Zmiany obejmą 17 przedmiotów. Co czeka uczniów i nauczycieli?
Ministerstwo Edukacji Narodowej szykuje prawdziwą rewolucję. Zmiany obejmą nie tylko program nauczania. Zlikwidowany zostanie HiT, na jego miejsce wskoczy nowy przedmiot. Barbara Nowacka zdradziła też, co dalej z religią i etyką.
15.02.2024 | aktual.: 15.02.2024 10:10
W poniedziałek 19 lutego ruszą konsultacje Ministerstwa Edukacji Narodowej w sprawie zmian, które mają zajść w szkołach od września. O tym, co czeka uczniów i nauczycieli w nowym roku szkolnym poinformowała ministra Barbara Nowacka na spotkaniu w Rzeszowie.
Resort edukacji jest otwarty na współpracę, a opinie o proponowanych zmianach mogą zgłaszać eksperci, nauczyciele, rodzice i uczniowie.
Nadesłane sugestie zostaną przeanalizowane. Po tym przygotowane zostaną propozycje rozporządzeń ministra, które trafią do konsultacji społecznych i uzgodnień międzyresortowych. Zgodnie z planem, Nowacka ma je podpisać w czerwcu, tak żeby zaczęły obowiązywać w roku szkolnym 2024/2025.
Dalsza część artykułu pod materiałem wideo
Nadchodzi rewolucja?
Barbara Nowacka ujawniła, że planowane zmiany dotkną aż 17 przedmiotów. Ministra zaznaczyła, że tak głębokie zmiany dyktowane są troską o najmłodszych.
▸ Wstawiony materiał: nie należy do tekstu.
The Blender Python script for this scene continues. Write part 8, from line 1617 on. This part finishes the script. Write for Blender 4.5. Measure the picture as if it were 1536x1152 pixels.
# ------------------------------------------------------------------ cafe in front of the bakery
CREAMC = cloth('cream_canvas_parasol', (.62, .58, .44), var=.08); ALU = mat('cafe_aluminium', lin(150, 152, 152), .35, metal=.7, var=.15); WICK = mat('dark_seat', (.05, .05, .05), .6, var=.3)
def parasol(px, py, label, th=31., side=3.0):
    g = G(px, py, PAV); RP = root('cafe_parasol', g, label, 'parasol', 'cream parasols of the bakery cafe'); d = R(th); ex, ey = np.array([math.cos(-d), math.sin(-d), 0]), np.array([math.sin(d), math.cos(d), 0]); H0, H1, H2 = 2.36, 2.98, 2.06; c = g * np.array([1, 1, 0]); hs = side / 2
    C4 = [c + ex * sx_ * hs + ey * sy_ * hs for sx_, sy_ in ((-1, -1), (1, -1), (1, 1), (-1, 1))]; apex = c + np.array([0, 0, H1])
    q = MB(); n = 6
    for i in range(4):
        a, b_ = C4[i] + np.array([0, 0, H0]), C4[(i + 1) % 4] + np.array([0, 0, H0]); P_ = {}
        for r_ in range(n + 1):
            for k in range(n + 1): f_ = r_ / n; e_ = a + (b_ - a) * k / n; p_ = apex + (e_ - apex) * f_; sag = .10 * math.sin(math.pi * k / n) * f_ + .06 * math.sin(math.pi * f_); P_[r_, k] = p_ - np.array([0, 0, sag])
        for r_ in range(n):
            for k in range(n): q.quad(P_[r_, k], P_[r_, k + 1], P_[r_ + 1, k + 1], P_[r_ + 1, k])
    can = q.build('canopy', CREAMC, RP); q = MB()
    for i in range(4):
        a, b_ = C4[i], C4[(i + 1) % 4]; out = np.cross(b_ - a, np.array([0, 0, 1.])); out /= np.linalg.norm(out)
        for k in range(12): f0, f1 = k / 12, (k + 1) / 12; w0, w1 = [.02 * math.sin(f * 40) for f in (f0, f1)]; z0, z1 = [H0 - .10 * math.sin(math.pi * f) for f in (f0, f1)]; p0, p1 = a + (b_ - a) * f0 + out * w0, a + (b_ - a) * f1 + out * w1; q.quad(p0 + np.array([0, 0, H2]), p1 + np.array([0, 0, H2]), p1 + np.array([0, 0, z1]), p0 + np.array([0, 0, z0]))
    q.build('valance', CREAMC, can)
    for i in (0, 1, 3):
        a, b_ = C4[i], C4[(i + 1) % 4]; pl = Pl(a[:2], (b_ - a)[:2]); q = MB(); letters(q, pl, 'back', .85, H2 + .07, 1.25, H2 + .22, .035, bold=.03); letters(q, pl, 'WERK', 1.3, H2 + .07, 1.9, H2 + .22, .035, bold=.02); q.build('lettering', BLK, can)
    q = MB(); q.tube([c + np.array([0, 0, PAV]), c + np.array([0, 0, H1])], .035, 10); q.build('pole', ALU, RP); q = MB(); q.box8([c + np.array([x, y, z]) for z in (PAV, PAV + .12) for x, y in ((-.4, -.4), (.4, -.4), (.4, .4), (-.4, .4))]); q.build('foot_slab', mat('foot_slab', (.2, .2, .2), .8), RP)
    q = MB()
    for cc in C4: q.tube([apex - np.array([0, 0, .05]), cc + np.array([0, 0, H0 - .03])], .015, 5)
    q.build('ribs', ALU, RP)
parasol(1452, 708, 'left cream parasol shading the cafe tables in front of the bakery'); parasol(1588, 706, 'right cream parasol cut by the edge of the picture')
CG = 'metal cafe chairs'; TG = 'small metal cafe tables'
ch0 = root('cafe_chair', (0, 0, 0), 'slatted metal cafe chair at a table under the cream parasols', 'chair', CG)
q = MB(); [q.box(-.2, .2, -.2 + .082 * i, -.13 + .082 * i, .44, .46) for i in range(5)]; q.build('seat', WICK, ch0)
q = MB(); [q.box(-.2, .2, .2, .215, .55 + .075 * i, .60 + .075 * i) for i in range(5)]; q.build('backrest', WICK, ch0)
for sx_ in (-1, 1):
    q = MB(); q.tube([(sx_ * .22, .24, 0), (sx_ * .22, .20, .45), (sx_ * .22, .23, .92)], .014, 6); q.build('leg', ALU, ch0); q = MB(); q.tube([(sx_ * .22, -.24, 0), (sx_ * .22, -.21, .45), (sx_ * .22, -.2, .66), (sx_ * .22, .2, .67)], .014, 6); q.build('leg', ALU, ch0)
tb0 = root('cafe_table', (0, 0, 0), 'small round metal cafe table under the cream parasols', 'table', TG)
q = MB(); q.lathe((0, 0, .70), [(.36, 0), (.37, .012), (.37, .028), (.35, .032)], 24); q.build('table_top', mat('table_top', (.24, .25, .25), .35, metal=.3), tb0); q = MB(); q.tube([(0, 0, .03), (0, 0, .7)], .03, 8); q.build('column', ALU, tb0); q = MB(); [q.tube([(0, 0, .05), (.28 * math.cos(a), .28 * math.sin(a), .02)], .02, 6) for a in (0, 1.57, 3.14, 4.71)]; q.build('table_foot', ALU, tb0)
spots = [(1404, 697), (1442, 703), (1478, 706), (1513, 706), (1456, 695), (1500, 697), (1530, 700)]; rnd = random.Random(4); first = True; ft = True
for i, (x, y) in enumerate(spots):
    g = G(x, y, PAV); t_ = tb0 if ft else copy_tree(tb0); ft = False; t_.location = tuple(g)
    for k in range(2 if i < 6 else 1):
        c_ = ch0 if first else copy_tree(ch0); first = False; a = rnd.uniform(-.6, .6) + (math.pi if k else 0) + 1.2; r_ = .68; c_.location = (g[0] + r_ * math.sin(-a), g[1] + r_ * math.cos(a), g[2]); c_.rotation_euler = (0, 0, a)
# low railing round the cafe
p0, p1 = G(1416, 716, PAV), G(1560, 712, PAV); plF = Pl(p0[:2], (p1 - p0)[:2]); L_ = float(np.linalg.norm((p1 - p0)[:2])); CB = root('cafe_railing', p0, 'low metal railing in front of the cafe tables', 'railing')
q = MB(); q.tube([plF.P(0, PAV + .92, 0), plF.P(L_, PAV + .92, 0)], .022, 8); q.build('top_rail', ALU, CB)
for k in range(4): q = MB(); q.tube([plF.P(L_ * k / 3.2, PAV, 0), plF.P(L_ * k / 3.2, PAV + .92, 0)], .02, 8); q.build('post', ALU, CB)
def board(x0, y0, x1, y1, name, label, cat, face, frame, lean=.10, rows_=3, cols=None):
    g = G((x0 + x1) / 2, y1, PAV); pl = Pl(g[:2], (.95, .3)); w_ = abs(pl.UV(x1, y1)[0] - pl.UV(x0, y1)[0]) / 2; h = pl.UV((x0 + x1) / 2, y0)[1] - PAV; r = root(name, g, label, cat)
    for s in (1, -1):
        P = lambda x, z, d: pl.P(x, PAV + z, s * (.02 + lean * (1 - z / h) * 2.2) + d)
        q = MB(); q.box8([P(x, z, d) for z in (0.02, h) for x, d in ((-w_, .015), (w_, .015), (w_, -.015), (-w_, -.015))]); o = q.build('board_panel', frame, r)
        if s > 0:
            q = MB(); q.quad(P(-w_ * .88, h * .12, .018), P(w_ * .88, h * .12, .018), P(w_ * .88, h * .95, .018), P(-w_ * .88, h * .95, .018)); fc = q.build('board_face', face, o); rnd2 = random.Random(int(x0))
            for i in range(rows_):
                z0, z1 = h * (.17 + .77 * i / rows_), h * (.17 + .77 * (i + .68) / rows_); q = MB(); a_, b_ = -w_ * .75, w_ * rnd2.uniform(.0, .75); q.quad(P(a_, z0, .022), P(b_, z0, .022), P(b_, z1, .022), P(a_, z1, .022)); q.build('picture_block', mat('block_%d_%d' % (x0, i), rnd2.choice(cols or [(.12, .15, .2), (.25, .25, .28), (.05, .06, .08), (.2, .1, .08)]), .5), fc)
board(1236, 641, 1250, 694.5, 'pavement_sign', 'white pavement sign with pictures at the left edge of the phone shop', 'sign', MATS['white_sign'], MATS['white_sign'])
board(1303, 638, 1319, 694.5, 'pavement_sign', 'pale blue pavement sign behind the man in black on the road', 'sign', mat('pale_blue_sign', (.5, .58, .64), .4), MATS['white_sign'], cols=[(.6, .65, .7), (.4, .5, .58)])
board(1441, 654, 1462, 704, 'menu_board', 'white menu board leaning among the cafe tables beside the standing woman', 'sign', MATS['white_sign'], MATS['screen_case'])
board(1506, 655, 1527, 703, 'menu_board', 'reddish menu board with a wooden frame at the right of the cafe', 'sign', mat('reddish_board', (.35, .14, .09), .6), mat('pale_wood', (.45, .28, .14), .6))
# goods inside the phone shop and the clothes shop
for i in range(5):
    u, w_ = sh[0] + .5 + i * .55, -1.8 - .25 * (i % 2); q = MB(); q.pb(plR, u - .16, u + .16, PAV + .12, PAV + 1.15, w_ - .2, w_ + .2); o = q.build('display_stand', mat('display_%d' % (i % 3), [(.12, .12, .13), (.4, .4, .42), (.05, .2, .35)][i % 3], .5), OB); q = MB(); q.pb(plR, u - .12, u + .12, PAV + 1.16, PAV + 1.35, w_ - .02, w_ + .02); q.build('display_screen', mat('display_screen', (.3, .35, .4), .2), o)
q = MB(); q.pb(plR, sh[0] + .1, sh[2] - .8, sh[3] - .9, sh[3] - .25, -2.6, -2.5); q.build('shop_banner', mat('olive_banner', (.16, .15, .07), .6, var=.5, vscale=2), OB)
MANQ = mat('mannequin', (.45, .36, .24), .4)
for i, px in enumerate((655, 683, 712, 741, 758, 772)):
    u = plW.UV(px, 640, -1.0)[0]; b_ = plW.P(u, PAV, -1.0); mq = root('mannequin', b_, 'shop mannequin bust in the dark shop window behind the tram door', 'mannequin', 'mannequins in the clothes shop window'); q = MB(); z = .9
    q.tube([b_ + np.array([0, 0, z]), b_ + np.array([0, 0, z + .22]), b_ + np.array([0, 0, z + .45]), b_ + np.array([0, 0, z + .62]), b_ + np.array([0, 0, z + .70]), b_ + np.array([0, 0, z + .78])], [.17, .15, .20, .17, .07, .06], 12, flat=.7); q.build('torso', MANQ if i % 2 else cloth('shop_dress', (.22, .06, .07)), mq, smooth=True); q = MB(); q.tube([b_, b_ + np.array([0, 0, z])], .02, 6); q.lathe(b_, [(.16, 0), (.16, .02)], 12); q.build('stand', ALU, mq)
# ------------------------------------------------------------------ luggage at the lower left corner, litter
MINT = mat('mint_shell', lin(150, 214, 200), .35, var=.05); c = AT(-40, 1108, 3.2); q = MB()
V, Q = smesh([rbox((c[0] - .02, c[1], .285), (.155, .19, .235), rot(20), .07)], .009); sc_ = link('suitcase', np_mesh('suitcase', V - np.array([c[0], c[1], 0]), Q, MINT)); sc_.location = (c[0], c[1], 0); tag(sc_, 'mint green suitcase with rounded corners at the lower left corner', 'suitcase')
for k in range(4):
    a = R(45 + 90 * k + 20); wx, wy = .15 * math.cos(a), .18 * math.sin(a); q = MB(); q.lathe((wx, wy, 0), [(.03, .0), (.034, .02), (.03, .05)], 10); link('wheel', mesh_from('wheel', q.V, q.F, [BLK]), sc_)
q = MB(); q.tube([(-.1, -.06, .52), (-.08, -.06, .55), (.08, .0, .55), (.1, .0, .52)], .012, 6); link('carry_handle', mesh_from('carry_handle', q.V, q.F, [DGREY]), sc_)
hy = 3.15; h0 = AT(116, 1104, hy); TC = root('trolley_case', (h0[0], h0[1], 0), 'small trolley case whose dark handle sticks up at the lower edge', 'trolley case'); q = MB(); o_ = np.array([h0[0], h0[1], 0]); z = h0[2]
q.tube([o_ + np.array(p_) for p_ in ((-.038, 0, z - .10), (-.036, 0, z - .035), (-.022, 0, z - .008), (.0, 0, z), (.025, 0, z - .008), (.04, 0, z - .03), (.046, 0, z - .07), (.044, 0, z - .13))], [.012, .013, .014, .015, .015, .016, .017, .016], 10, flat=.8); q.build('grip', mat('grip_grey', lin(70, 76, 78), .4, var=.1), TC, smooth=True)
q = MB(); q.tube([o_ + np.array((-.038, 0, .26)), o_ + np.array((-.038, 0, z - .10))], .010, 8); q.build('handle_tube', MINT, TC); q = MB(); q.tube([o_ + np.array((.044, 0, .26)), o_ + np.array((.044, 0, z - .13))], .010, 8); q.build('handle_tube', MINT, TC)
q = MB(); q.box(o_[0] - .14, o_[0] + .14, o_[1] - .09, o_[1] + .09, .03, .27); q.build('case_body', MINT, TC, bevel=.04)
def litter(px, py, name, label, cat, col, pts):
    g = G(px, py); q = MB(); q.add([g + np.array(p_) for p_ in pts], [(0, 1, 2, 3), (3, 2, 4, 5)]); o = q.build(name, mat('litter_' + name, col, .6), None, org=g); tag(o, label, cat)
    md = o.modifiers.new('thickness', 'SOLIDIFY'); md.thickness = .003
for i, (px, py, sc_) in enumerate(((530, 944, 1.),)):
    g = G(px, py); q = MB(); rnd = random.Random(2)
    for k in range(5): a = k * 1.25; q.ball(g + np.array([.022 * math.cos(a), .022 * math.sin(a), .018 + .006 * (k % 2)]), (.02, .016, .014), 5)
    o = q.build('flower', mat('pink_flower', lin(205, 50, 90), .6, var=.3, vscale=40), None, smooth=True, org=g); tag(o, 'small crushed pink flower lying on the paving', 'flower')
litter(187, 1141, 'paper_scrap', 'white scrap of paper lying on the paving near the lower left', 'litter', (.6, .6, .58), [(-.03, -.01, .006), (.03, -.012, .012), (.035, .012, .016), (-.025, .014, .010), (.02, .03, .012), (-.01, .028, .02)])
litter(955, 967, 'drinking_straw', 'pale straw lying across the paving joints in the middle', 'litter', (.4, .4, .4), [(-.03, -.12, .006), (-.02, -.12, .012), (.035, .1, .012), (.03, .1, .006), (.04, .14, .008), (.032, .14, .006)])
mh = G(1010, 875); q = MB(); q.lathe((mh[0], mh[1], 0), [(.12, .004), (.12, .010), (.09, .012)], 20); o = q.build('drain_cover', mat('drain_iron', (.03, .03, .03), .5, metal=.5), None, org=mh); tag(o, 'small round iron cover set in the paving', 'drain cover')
- Młodzież ma przeładowany program nauczania. Wyjęcie z podstawy programowej około 20 proc. pozwoli na dogłębne przerobienie całego materiału. Przy czym to nie jest tak, że nie można przerobić więcej. Jeżeli jest czas, są uczniowie chętni, jest przestrzeń, to nauczyciele mogą przerabiać według własnego programu. Natomiast podstawa ma być wspólna, spójna i dla wszystkich - mówiła w Rzeszowie.
Znika sztandarowy przedmiot Czarnka
To już przesądzone, od września z planów lekcji zniknie przedmiot Historia i Teraźniejszość, będący symbolem rządów Przemysława Czarnka. Zastąpi go wychowanie obywatelskie z elementami historii współczesnej, nie wiadomo jeszcze, jak będzie nazywał się nowy przedmiot.
Poważne zmiany czekają też przedmioty religia i etyka. - Uczeń może wybrać jeden przedmiot, drugi, albo nie wybrać żadnego, co powoduje, że świadectwa stają się nieporównywalne. Stąd propozycja ministerstwa, żeby te przedmioty nie były wliczane do średniej - mówiła Nowacka.
Ministra przyznała, że aktualnie nie są prowadzone konsultacje z Episkopatem w kwestii ograniczenia ilości lekcji religii w szkołach, jednak nie wyklucza żadnego scenariusza. - Nie wykluczamy żadnego wariantu, ale to wymaga decyzji koalicyjnej, w którym kierunku zmierzamy - stwierdziła ministra edukacji.